2015-05-05 16.42.13The subject of Islam in the world at the moment is a subject mired in labyrinthine historical and sociological complexity, and surrounded by constant irrational spittle-flying vitriol from all sides. Much as I would love to write a long introduction about the incessant and belligerent labelling and daft assumptions that fly in all directions, I just don’t have the time or inclination.

So I’m not going to write much about this, only to say that I’m tired of this fight, and the only voices I find even slightly compelling are those who talk in wise Dumbledorian tones, saying ‘now calm down, sit down, use your inside voice, and let’s just talk about this.’

I was quite affected by the attack on Charlie Hebdo in January this year, partly because the publication was a mainstay of shelves everywhere I went in France for a year and I have several well-loved copies lying around, but also because it epitomises this whole issue. The publication satirises and mocks every religion without prejudice, making it rather egalitarian in that way, but it was its fun-poking of Islam that ultimately brought it the most trouble.

In much the same way as in the aftermath of Lee Rigby’s murder, every ISIS atrocity, and even the 9/11 attacks, questions come forward like ‘what is a true Muslim?’ ‘Is it okay to mock someone’s religion?’ ‘Is it okay to be offended when your faith is mocked?’ ‘Is freedom of speech really a right, or should blasphemy or offensive speech be illegal?’ ‘Should Muslims be allowed to spread throughout the world?’ ‘What can we say or do without offending people?’

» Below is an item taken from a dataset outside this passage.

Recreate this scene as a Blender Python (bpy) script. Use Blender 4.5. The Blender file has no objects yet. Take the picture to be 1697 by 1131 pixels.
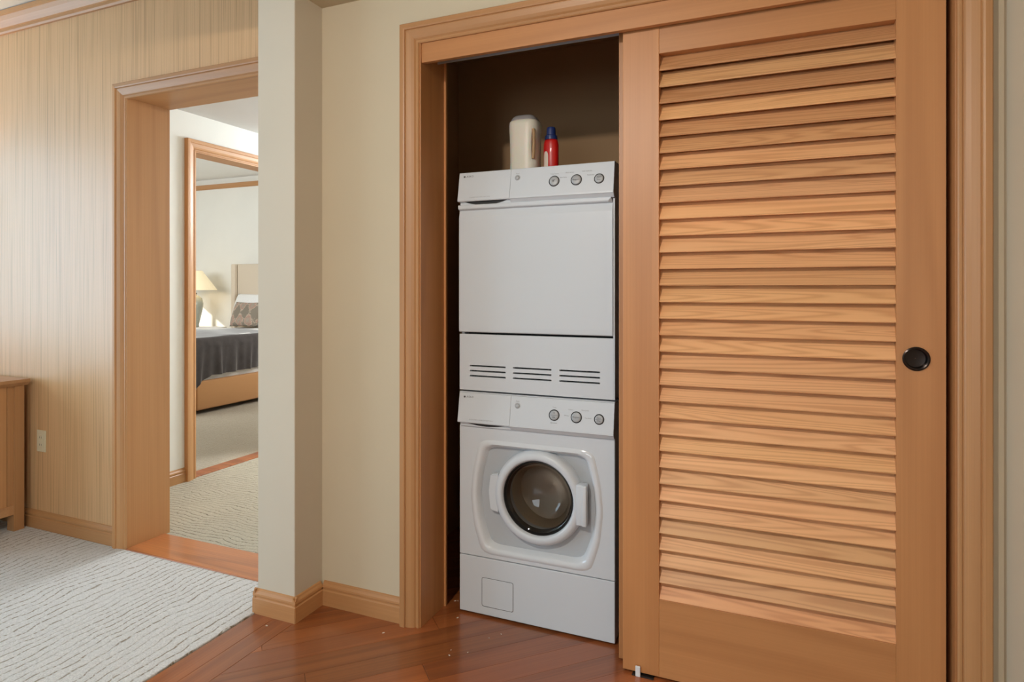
import bpy, bmesh, math, random
from mathutils import Vector, Matrix
random.seed(7)
C = bpy.context.scene.collection
SC = bpy.context.scene
PI = math.pi

# ------------------------------------------------------------------ camera
cam_d = bpy.data.cameras.new('camera')
cam = bpy.data.objects.new('camera', cam_d)
C.objects.link(cam)
cam.location = (0, 0, 1.26)
cam.rotation_euler = (PI / 2, 0, math.radians(23))
cam_d.sensor_width = 36
cam_d.lens = 1040 / 1697 * 36
cam_d.shift_y = -86.5 / 1697
cam_d.clip_start = 0.02
SC.camera = cam

# ------------------------------------------------------------------ world, lights, exposure
w = bpy.data.worlds.new('world')
SC.world = w
w.use_nodes = True
w.node_tree.nodes['Background'].inputs[0].default_value = (0.75, 0.87, 1.0, 1)
w.node_tree.nodes['Background'].inputs[1].default_value = 1.0
SC.view_settings.view_transform = 'Standard'
SC.view_settings.look = 'None'
SC.view_settings.gamma = 1
SC.view_settings.use_curve_mapping = False
SC.view_settings.exposure = 0.0


def area(name, loc, target, sx, sy, power, col):
    d = bpy.data.lights.new(name, 'AREA')
    d.shape = 'RECTANGLE'; d.size = sx; d.size_y = sy
    d.energy = power; d.color = col
    o = bpy.data.objects.new(name, d)
    C.objects.link(o)
    o.location = loc
    o.rotation_euler = (Vector(target) - Vector(loc)).to_track_quat('-Z', 'Y').to_euler()
    return o


area('living_window_light', (-6.15, -0.45, 1.35), (-3.0, -0.45, 1.35), 3.2, 2.4, 140, (0.56, 0.79, 1.0))
area('hall_fill_light', (-0.7, -3.8, 1.4), (-0.6, 2.0, 0.6), 1.6, 1.5, 40, (0.80, 0.91, 1.0))  # added fill from behind the camera; the rear wall has no window
area('hall_ceiling_light', (-0.95, -0.25, 2.35), (-0.4, 2.0, -0.2), 0.10, 0.10, 27, (1.0, 0.93, 0.83))
area('bedroom_fill_light', (-7.0, 2.45, 1.7), (-7.0, 6.5, 1.0), 2.2, 1.6, 105, (0.90, 0.96, 1.0))  # added fill that brightens the bedroom from its windowless near wall
area('bedroom_side_fill', (-3.78, 5.8, 1.5), (-6.0, 5.4, .7), 1.2, 1.6, 45, (0.93, 0.97, 1.0))  # added fill for the bed's near side, clear of any door
area('corridor_light', (-2.75, 4.9, 2.0), (-2.9, 3.0, 0.8), 0.8, 0.8, 85, (0.82, 0.91, 1.0))
sd = bpy.data.lights.new('sun', 'SUN'); sd.energy = 9; sd.angle = 0.01; sd.color = (1, .95, .86)
sun = bpy.data.objects.new('sun', sd); C.objects.link(sun)
sun.rotation_euler = Vector((2.0, 1.0, -1.24)).to_track_quat('-Z', 'Y').to_euler()


# ------------------------------------------------------------------ node helpers
def lin(r, g, b):
    f = lambda c: (c / 255 / 12.92) if c / 255 <= 0.04045 else ((c / 255 + 0.055) / 1.055) ** 2.4
    return (f(r), f(g), f(b), 1)


class NT:
    def __init__(s, name):
        s.m = bpy.data.materials.new(name)
        s.m.use_nodes = True
        s.t = s.m.node_tree
        s.b = s.t.nodes['Principled BSDF']

    def n(s, typ, **kw):
        o = s.t.nodes.new('ShaderNode' + typ)
        for k, v in kw.items():
            setattr(o, k, v)
        return o

    def link(s, a, b):
        s.t.links.new(a, b)

    def val(s, sock, v):
        if hasattr(v, 'is_output') or hasattr(v, 'links'):
            s.link(v, sock)
        else:
            sock.default_value = v

    def math(s, op, a, b=0.0, c=None):
        o = s.n('Math', operation=op)
        s.val(o.inputs[0], a); s.val(o.inputs[1], b)
        if c is not None:
            s.val(o.inputs[2], c)
        return o.outputs[0]

    def vmath(s, op, a, b):
        o = s.n('VectorMath', operation=op)
        s.val(o.inputs[0], a); s.val(o.inputs[1], b)
        return o.outputs[0]

    def mix(s, f, a, b, blend='MIX'):
        o = s.n('Mix', data_type='RGBA', blend_type=blend)
        s.val(o.inputs[0], f); s.val(o.inputs[6], a); s.val(o.inputs[7], b)
        return o.outputs[2]

    def noise(s, vec, scale, detail=2, rough=.5, dist=0.0):
        o = s.n('TexNoise')
        s.val(o.inputs['Vector'], vec)
        o.inputs['Scale'].default_value = scale
        o.inputs['Detail'].default_value = detail
        o.inputs['Roughness'].default_value = rough
        o.inputs['Distortion'].default_value = dist
        return o.outputs['Fac']

    def ramp(s, f, stops):
        o = s.n('ValToRGB')
        s.link(f, o.inputs[0])
        e = o.color_ramp.elements
        e[0].position, e[0].color = stops[0]
        e[1].position, e[1].color = stops[1]
        for p, c in stops[2:]:
            x = e.new(p); x.color = c
        return o.outputs[0]

    def obj(s):
        return s.n('TexCoord').outputs['Object']

    def bump(s, h, strength, dist=.002):
        o = s.n('Bump')
        o.inputs['Strength'].default_value = strength
        o.inputs['Distance'].default_value = dist
        s.link(h, o.inputs['Height'])
        s.link(o.outputs[0], s.b.inputs['Normal'])

    def set(s, **kw):
        for k, v in kw.items():
            s.val(s.b.inputs[k.replace('_', ' ')], v)
        return s


BW = lambda v: (v, v, v, 1)


def plain(name, col, rough=.5, metal=0.0, coat=0.0, spec=.5, noise=0.0):
    m = NT(name)
    c = lin(*col)
    if noise:
        f = m.noise(m.obj(), 6, 4)
        c = m.mix(f, tuple(x * (1 - noise) for x in c[:3]) + (1,), tuple(x * (1 + noise) for x in c[:3]) + (1,))
    m.set(Base_Color=c, Roughness=rough, Metallic=metal, Coat_Weight=coat)
    m.b.inputs['Specular IOR Level'].default_value = spec
    return m.m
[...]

My own thoughts on these questions are probably just as confused and definitely just as irrelevant as everyone else’s, but sometimes there is a ray of lucidity and understanding, or even enlightenment that seems to shine through the haze.

Two days before his death, Stéphane Charbonnier – journalist and cartoonist, notably the late director of Charlie Hebdo, killed in the January attacks – completed a letter, published in book form, in response to the constant accusations of racism Charlie Hebdo received as a result of its mocking of Islam.

The copy I ordered arrived this morning, and I haven’t had time to read the book yet, but I have dipped into it, and if the two page foreword is anything to go by, then I think this may well be as clear and concise an explanation as we can hope for on this subject, and I look forward to it.

I’ve translated the foreword into English – as best I can – for those who are interested, as follows:


If you think that criticising religion is racism,

If you think that ‘Islam’ is the name of a people group,

If you think that people can make fun of everything except what is sacred to you,

If you think that condemning people for blasphemy will open the door to paradise,

If you think that humour is incompatible with Islam,

If you think that a cartoon is more dangerous than an American drone,

If you think that Muslims are incapable of understanding irony and subtle humour [‘le second degré’. Might have mistranslated, but seems to make sense],

If you think that the atheists of the Left are playing into the hands of fascists and xenophobes,

If you think that a person born to Muslim parents can only be a Muslim,

If you think that you know how many Muslims there are in France,

If you think that we must classify people by their religion,

If you think that popularising the notion of islamophobia is the best way to defend Islam,

If you think that defending Islam is the best way to defend Muslims,

If you think that the Quran forbids drawing the Prophet Mohammed,

If you think that drawing a funny cartoon of a jihadist in a ridiculous position is an insult to Islam,

If you think that fascists are predominantly attacking Muslims when they target an Arab,

If you think that every community should have its own dedicated anti-racism organisation,

If you think that islamophobia is just like anti-Semitism,

If you think that the Zionists who run the world paid a negro [un nègre; avoiding the ‘n-word’, but that’s what this means] to write this book,

Then you should read this, because this letter was written for you.